Conditions ideal for crop growth are also ideal for weed growth. Transplants are likely to out-grow germinating weed seedlings, but direct-sown crops may have competition. Unfortunately, it is usually necessary to uncover plants every two to three weeks to hoe, weed and also thin seed sown plants.

Pollination problems

Insect-pollinated crops such as strawberries and courgettes are unsuited to growing under crop covers during their flowering period.

Sustainability

Crop covers made from polypropylene and polythene have a useful but short life and cannot easily be re-used or recycled. Choosing robust covers with a long life will reduce waste. Bear in mind that covers cut to specific/small sizes may not be so easy to re-use. Eco-friendly protective coverings made from natural and biodegradable materials are now available.   

Product choice

Fleece: Polypropylene fleece (horticultural fleece or 'fleece') can be used for tunnel cloches and floating films. These trap good warmth, are inexpensive, allow rain and pesticide sprays through and, being porous, allow excess heat and humidity to escape. 

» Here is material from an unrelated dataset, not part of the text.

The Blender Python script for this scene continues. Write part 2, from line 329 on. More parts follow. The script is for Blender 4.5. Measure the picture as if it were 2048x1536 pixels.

They are especially useful for covering seeds, transplants and rooted cuttings. Fleece-covered crops can be harvested 2 weeks ahead of crops in the open. Unlike polythene, fleece can be left on all summer (to exclude pests, for example). Fleece can also be double-layered for extra frost protection, and can be used beneath glass or plastic cloches and in cold frames and greenhouses for extra insulation.

Fleece is not durable and 17g fleece is usually replaced annually although 35g fleece can give more than one season’s use. Fleece is very vulnerable to fox damage.

Woven meshes: Woven polythene covers such as Envirotect are durable and resist foxes to a considerable extent.

Perforated or ‘aerated’ polythene: Clear polythene with numerous holes cut into the sheet were the first crop cover that provided pest protection. Temperatures and humidity can also rise to damaging levels from late spring, but on the other hand they capture more warmth and prompt more growth in early to mid-spring.